Trump 2020 budget projects big deficits despite spending cuts

CNN/Stylemagazine.com Newswire | 3/11/2019, 12:22 p.m.
President Donald Trump delivered a 2020 budget to Democrats on Monday that cuts spending across the board yet still isn't …
President Donald Trump delivered a 2020 budget to Democrats that cuts spending across the board yet still isn't projected to balance for 15 years, even with ambitious economic growth forecasts.

By Donna Borak, CNN

(CNN) -- President Donald Trump delivered a 2020 budget to Democrats on Monday that cuts spending across the board yet still isn't projected to balance for 15 years, even with ambitious economic growth forecasts.

The President's blueprint also revisits the political fight over border wall funding that triggered this past winter's partial government shutdown.

Trump wants to cut funding for most federal government agencies by $2.7 trillion, while boosting defense spending and setting aside $8.6 billion for the proposed wall along the US-Mexico border.

With a built-in deficit of more than $22 trillion, the Trump administration described next year's budget for the fiscal year starting on October 1 as a "return to fiscal sanity" that won't hinder economic growth.

"This budget will have more reductions than any president in history has proposed," a senior administration official told reporters on a call Monday.

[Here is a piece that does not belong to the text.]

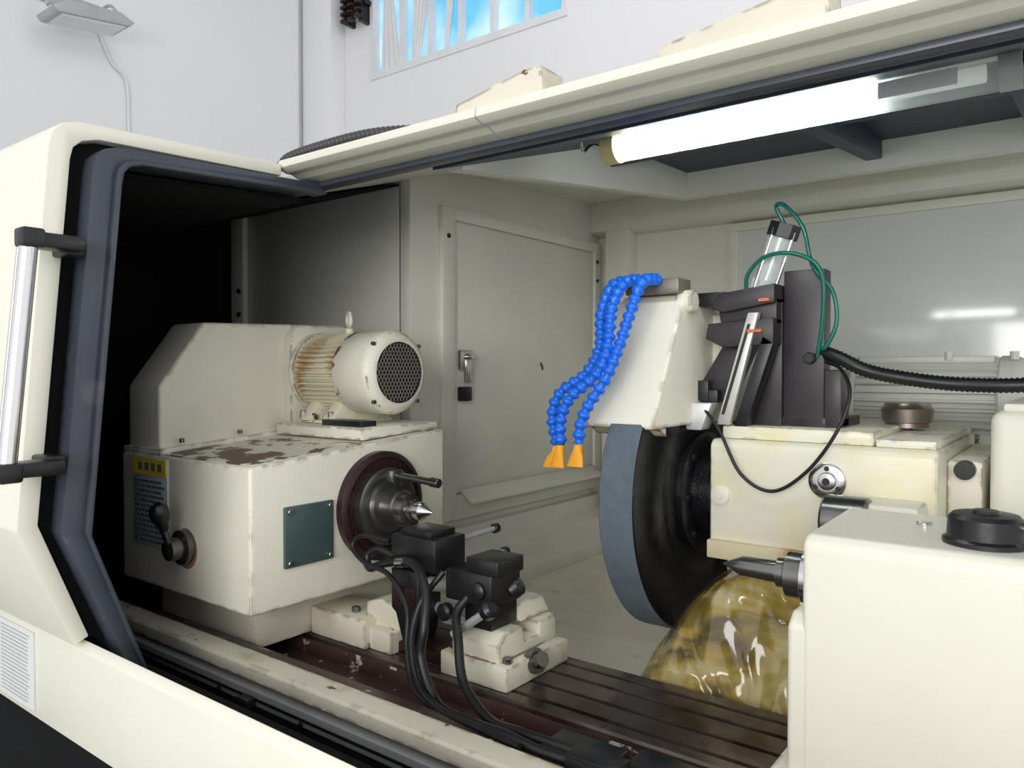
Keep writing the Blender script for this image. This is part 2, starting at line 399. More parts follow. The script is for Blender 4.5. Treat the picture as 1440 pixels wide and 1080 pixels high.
for k, (y, z) in enumerate(((.578, .240), (.537, -.185))):
    bm = bmesh.new(); addbox(bm, -1.566, -1.524, y-.020, y+.020, z-.018, z+.018, .006); addbox(bm, -1.60, -1.545, y, y+.10, z-.013, z+.015, .005)
    addbox(bm, -1.645, -1.58, y+.075, y+.112, z-.018, z+.020, .005)
    finish(bm, 'handle_bracket_%d' % k, BLACK, DR)
box('text_sticker', -2.06, -1.87, .696, .6995, -.76, -.585, WHITEL, ENC, bevel=0)
bm = bmesh.new()
for k in range(18):
    x = -2.05
    while x < -1.90:
        w = random.uniform(.004, .014); addbox(bm, x, min(x+w, -1.88), .6945, .696, -.748+k*.0088, -.7455+k*.0088); x += w+.003
finish(bm, 'sticker_print', GREYH, ENC, smooth=False)

# ------------------------------------------------------------------ work table / bed
T = group('machine_table', -1.1, 1.45, -Z0)
slots = [1.355, 1.425, 1.50, 1.56]
prof = [(1.314, -.80), (1.314, -.725), (1.319, -.72)]
for s in slots: prof += [(s-.007, -.72), (s-.007, -.745), (s+.007, -.745), (s+.007, -.72)]
prof += [(1.601, -.72), (1.606, -.725), (1.606, -.80)]
prism('t_slot_table', prof, -2.55, .5, TABLE, T, bevel=0)
bm = bmesh.new(); addbox(bm, -2.55, .5, 1.312, 1.3145, -.775, -.735, .001); finish(bm, 'table_face_strip', BROWN, T)
box('bed_casting', -2.6, .5, 1.04, 1.62, -1.5, -.80, CREAMD, T, bevel=.003)
prism('coolant_gutter', [(1.035, -.662), (1.10, -.682), (1.135, -.695), (1.15, -.765), (1.314, -.770), (1.314, -.80), (1.035, -.80)], -2.6, .5, BROWN, T, bevel=.002)
prism('table_front_rail', [(.995, -.668), (1.0, -.662), (1.050, -.659), (1.055, -.666), (1.055, -.80), (1.02, -.80), (1.02, -.700), (.995, -.695)], -2.6, .5, CREAMD, T, bevel=.0015)
box('linear_guide', -2.6, .5, .985, 1.02, -.742, -.708, GUIDE, T, bevel=.003)
box('guide_groove', -2.6, .5, .983, .986, -.729, -.723, BLACK, T, bevel=0)
box('guide_carrier', -2.6, .5, .99, 1.04, -1.4, -.742, SHADEBLACK, T, bevel=0)
bolts('guide_bolts', [(x, .984, -.735) for x in (-1.9, -1.6, -1.3, -1.0)], (0, -1, 0), .006, .004, BLACK, T)
box('limit_switch', -1.50, -1.46, .96, .985, -.745, -.72, BLACK, T)
bm = bmesh.new(); addbox(bm, -.78, -.64, 1.10, 1.18, -.695, -.665, .005); addbox(bm, -.70, -.60, 1.06, 1.11, -.675, -.64, .005); addbox(bm, -.62, -.5, 1.12, 1.19, -.69, -.66, .005)
finish(bm, 'cable_connectors', BLACK, T)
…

House Democrats have already called the plan dead on arrival, arguing that the proposal would leave the country less safe and secure with "no chance" of passing in the chamber that they control.

House Speaker Nancy Pelosi of California and Senate Minority Leader Chuck Schumer of New York said on Sunday they would block efforts by Trump to get $8.6 billion to build his wall.

"President Trump hurt millions of Americans and caused widespread chaos when he recklessly shut down the government to try to get his expensive and ineffective wall, which he promised would be paid for by Mexico," they said in a joint statement. "We hope he learned his lesson."

The blueprint also calls for $200 billion for infrastructure spending, with the Trump administration open to working with Congress to construct a package that could attract bipartisan support.